Historically, three pollution-control techniques have been considered: emission standards, which are an important form of command-and-control measure; emission charges, fees, or taxes; and marketable emission allowances:
An emission standard is simply a legal emissions rate or a limit on the amount of a pollutant an entity can emit. Standards allow pollutant emission levels to be precisely controlled, but they do little or nothing to promote cost minimization and seldom vary with the relative impact of the pollutant.
Emission charges or fees are financial penalties imposed on each unit of emission from a source. In principle, each emission source reduces its emissions to the point where its marginal control costs are equal to the emission charge. This approach thus encourages emission sources to minimize the cost of control even though the regulating body does not know what the control cost is or how it differs from one facility to another. In theory, the emission fee should equal the marginal damage from the emission, i.e., the externality, had it not been internalized by the emission fee. A disadvantage of this approach, as well as the others, is that it does not account for the impact of these fees on the rest of the economy.
One form of emission fee is expressed in the externality values ("adders") used by some PUCs. Those values are used to monetize the external costs of emissions so that they may be considered in decisions to build new electric power plants.
The two principal methods of monetization are calculating damage costs and calculating control (mitigation) costs. Damage cost estimations involve analysis and prediction of four factors: (1) emission quantities; (2) emission concentrations in the receiving medium; (3) the effect of those concentrations on the medium; and (4) the economic value of those effects. All four factors are subject to significant uncertainty.
Because of the difficulty in estimating damage costs, control costs (usually the cost of the most stringent emission control) are sometimes used as a proxy for damage costs. The implicit assumption in control costing is that society controls pollution until the benefits of additional controls would be outweighed by the costs. However, this assumption may not be valid. For instance, criteria air pollutants are controlled to satisfy health-based standards, not some criterion of overall economic efficiency. Furthermore, control costs seldom reflect the variability in damage costs and are thus often poor proxies.

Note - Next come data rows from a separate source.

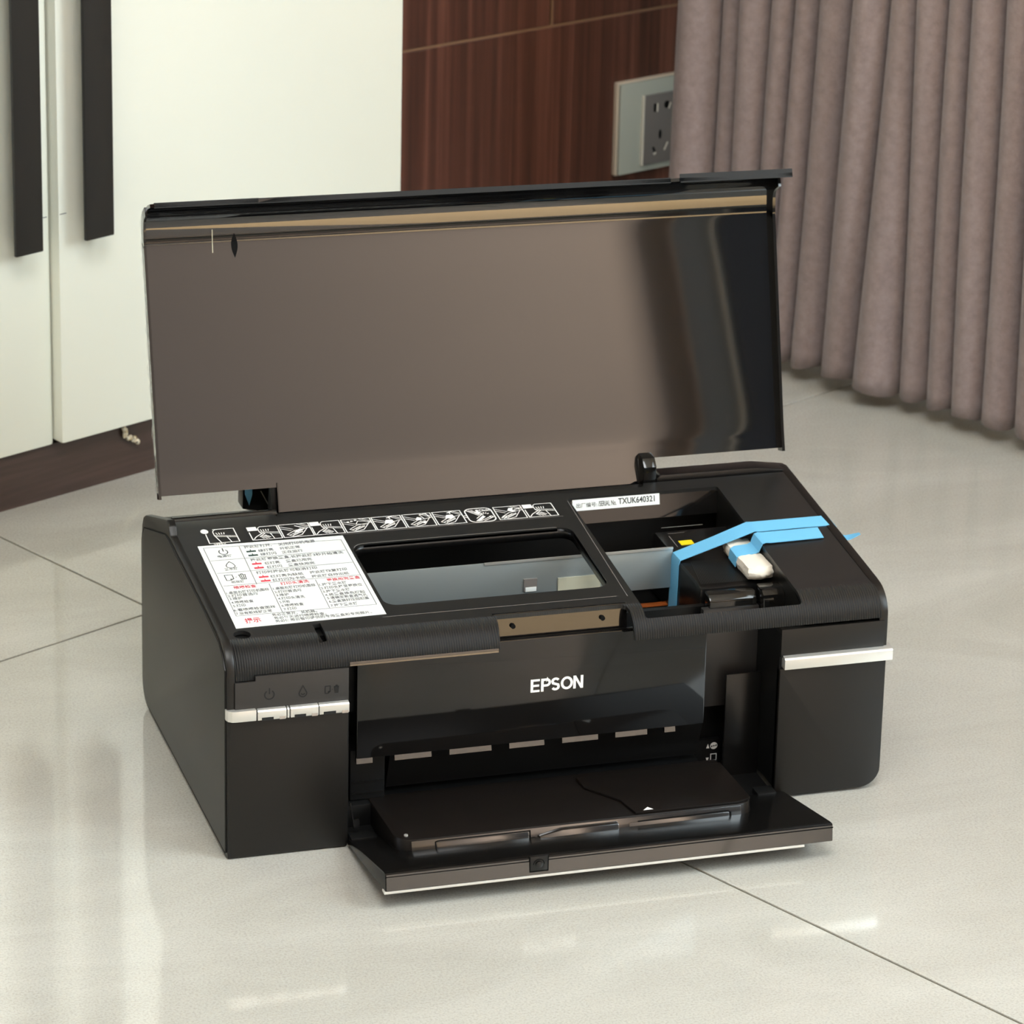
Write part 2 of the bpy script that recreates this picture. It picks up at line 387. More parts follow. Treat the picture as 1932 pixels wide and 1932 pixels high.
holes('pin_hole', [(slot(.9590, .1082, .0022, .0075, 25), .01272)], 'hole')
holes('pin_hole', [(slot(.9715, .1105, .0022, .0080, -28), .01272)], 'hole')
holes('contact', [(slot(.9610, .1478, .0016, .0075, 0), .01276)], 'brass')
holes('contact', [(slot(.9746, .1478, .0016, .0055, -20), .01276)], 'brass')
holes('contact', [(slot(.9596, .1055, .0030, .0020, 25), .01276)], 'brass')
holes('contact', [(slot(.9718, .1105, .0018, .0080, -28), .01276)], 'brass')

# white cabinet with two doors on a dark wooden plinth
tc = Vector((.9058, .4237, 0)); nc = Vector((-.4237, .9058, 0)); ac = Vector((-.0329, .6258, 0))
def Cb(s, d, z): return ac + tc*s + nc*d + Vector((0, 0, z))
def cbox(s0, s1, d0, d1, z0, z1, bm=None, bev=0):
    return add_box(bm or bmesh.new(), s0, s1, d0, d1, z0, z1, f=lambda p: Cb(p.x, p.y, p.z), bev=bev)
cab = empty('cabinet', Cb(.0, .1, 0), 'tall cream white cabinet with two doors on a dark plinth', 'cabinet')
link('carcass', cbox(-.52, .3885, .0165, .165, .043, 2.15), 'cab', cab, smooth=False)
link('plinth', cbox(-.52, .3865, 0, .16, 0, .0442), 'plinth', cab, smooth=False)
def door(s0, s1, h0, h1, zb, hz, dd=0):
    d = link('door', cbox(s0, s1, -.004-dd, .0155, zb, 2.13, bev=.0026), 'cab', cab)
    hb = cbox(h0, h1, -.024-dd, -.0205-dd, hz, 1.05, bev=.0011); add_box(hb, h1-.0075, h1-.001, -.021-dd, -.0042-dd, hz+.0005, 1.049, f=lambda p: Cb(p.x, p.y, p.z))
    h = link('handle', hb, 'handle', d); h['label'] = 'long flat dark bronze handle'
    return d
door(-.52, .0490, .0038, .0289, .0452, .2114)
door(.0502, .3898, .0612, .0876, .0482, .2152, .010)
for k, (s, z, w) in enumerate(((.0445, .2300, .004), (.0545, .2335, .006))):
    link('scuff_mark', cbox(s-w/2, s+w/2, -.0042-.01*k, -.0039-.01*k, z-.0003, z+.0003), 'inkgrey', cab, smooth=False)
sp = [Cb(.1165, -.0028, .0432), Cb(.1188, -.0038, .0390), Cb(.1178, -.0030, .0362), Cb(.1205, -.0042, .0335), Cb(.1232, -.0034, .0338), Cb(.1250, -.0040, .0312), Cb(.1275, -.0030, .0318), Cb(.1290, -.0036, .0285), Cb(.1312, -.0028, .0288)]
sc = tube(catmull(sp, 3), [.0016 + .0011*random.random() for _ in range(25)], 7)
tag(link('foam_scrap', sc, 'scrap', root=Cb(.123, -.003, .028)), 'small crumpled yellowish scrap stuck to the dark plinth under the white cabinet', 'scrap')

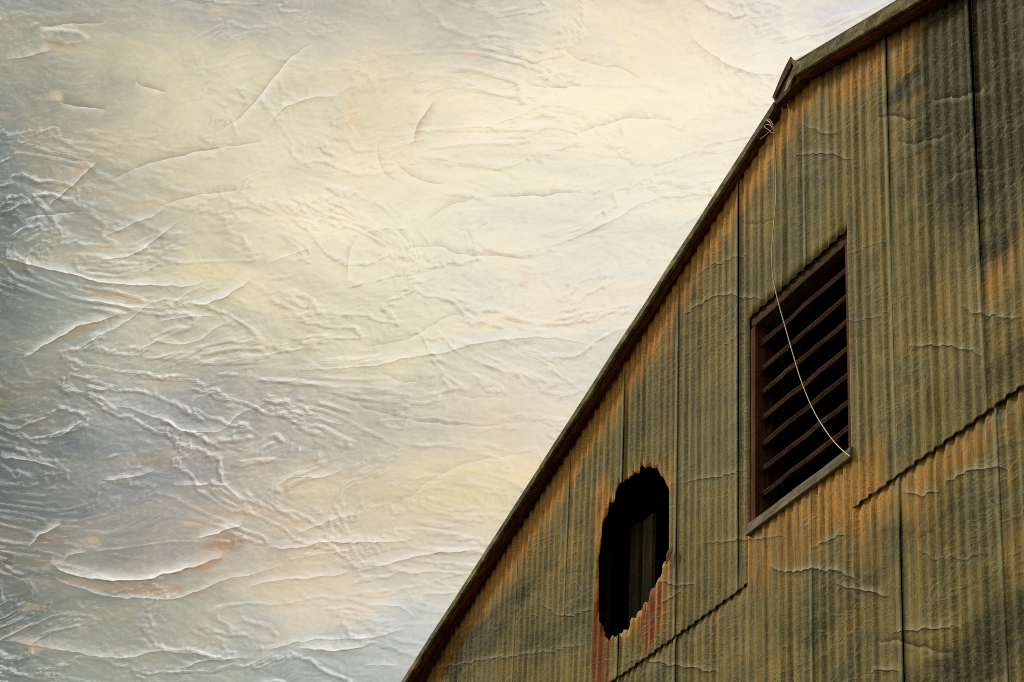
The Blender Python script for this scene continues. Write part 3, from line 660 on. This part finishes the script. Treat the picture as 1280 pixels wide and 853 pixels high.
link('sill', beam((WX0+.004, WY-.026, WZ0-.035), (WX1+.008, WY-.026, WZ0-.035), (0, .15, 1), (0, 1, 0), .052, .10, 'sill', .003, 8, .0015), M_SILL, lv)

# boards standing just inside the hole
def plank(xa, xb, y, mat=M_PLANK):
    z0, z1 = 3.0, at(800, 650, y=y)[2]+random.uniform(-.03, .03)
    link('inner_board', beam((xa, y, z0), (xa, y, z1), (1, 0, 0), (0, 1, 0), xb-xa, .02, 'inner_board', .002, 6, .001), mat, bld)
yb = WY+.17
plank(at(786, 740, y=yb)[0], at(796.5, 740, y=yb)[0], yb)
plank(at(800.5, 740, y=yb)[0], at(813, 740, y=yb)[0], yb+.004)
plank(at(745, 740, y=yb)[0], at(758, 740, y=yb)[0], yb, M_BROWNV)
# torn tongue of metal on the right of the hole
tg = [at(*p, y=WY-.03) for p in ((833,692),(837,685),(840,688),(836,700),(832,706))]
o = link('torn_flap', prism(tg, (0, .003, 0), 0, 'torn_flap'), M_BROWN, bld)

# ------------------------------------------------------------------ the loose wire
W = [(958,150,-.11),(963,154,-.115),(967,164,-.10),(969,185,-.07),(970,215,-.045),(970,250,-.04),(967,285,-.04),(965,320,-.045),(967,350,-.04),(973,378,-.035),(982,410,-.03),(992,445,-.03),(1003,480,-.03),(1018,515,-.03),(1037,545,-.035),(1052,562,-.04),(1063,571,-.045)]
pts = spline([at(x, y, y=WY+o_) for x, y, o_ in W], 8)
wire = bpy.data.objects.new('loose_wire', None); C.objects.link(wire); wire.location = ORG
wire['label'] = 'thin pale loose wire hanging from the roof edge across the louvred vent'; wire['category'] = 'wire'
link('strand', tube(pts, .0025, 'strand'), M_WIRE, wire)
lp = spline([at(x, y, y=WY+o_) for x, y, o_ in [(957,151,-.112),(961,149,-.12),(966,156,-.12),(966,166,-.12),(960,162,-.12),(955,158,-.118),(961,156,-.12),(965,161,-.118),(957,169,-.118),(950,174,-.12)]], 6)
link('knot', tube(lp, .0011, 'knot'), M_WIRE, wire)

The use of marketable emission allowances permits regulating bodies to precisely control the total level of emissions and also to minimize the costs of control. Under this approach, each source needs an allowance for each unit of emission and the total number of allowances is limited to reflect the desired emission total. Along with technical options, such as changing fuel mixes or retrofitting facilities with pollution control devices, sources can use their marketable allowances to comply with emission regulations. If the operator of a source perceives the value of an allowance to be greater than the costs of retrofitting or switching fuels, the allowance may be saved for future use or sold in the marketplace to the highest bidder. The regulating body has precisely achieved its goal of a certain emission level by issuing the appropriate number of allowances. Because all marginal control costs for the last unit of emission for each source are equal, the total cost of controlling emissions to the desired level has been achieved at minimum cost. A limitation of this approach is the difficulty of agreeing upon the desired emission total. The use of offsets--for example, planting trees to absorb the CO2 that would be emitted by a new fossil-fueled power plant--is similar to an allowance system and is being tried in several States.
Efficient control programs are much more easily developed for uniformly mixed pollutants than for non-uniformly mixed pollutants because emissions of the former have the same potential for damage regardless of their points of release. The policy objective is simply to control the level of total emissions at the lowest possible cost. The control of a nonuniformly mixed pollutant, on the other hand, is much more complicated. In addition to controlling the total quantity of emissions, regulators must also know the location of the emission sources, relevant wind and rain patterns, and existing environmental conditions within the geographic reach of the pollutant. Because of these factors, a single pollutant emitted from different sources may cause different degrees of damage. Emission charges and marketable allowance systems ideally should account for these differences in order to be as efficient as the systems designed for uniformly mixed pollutants. However, the impracticality of developing such designs could lead to regional dislocations.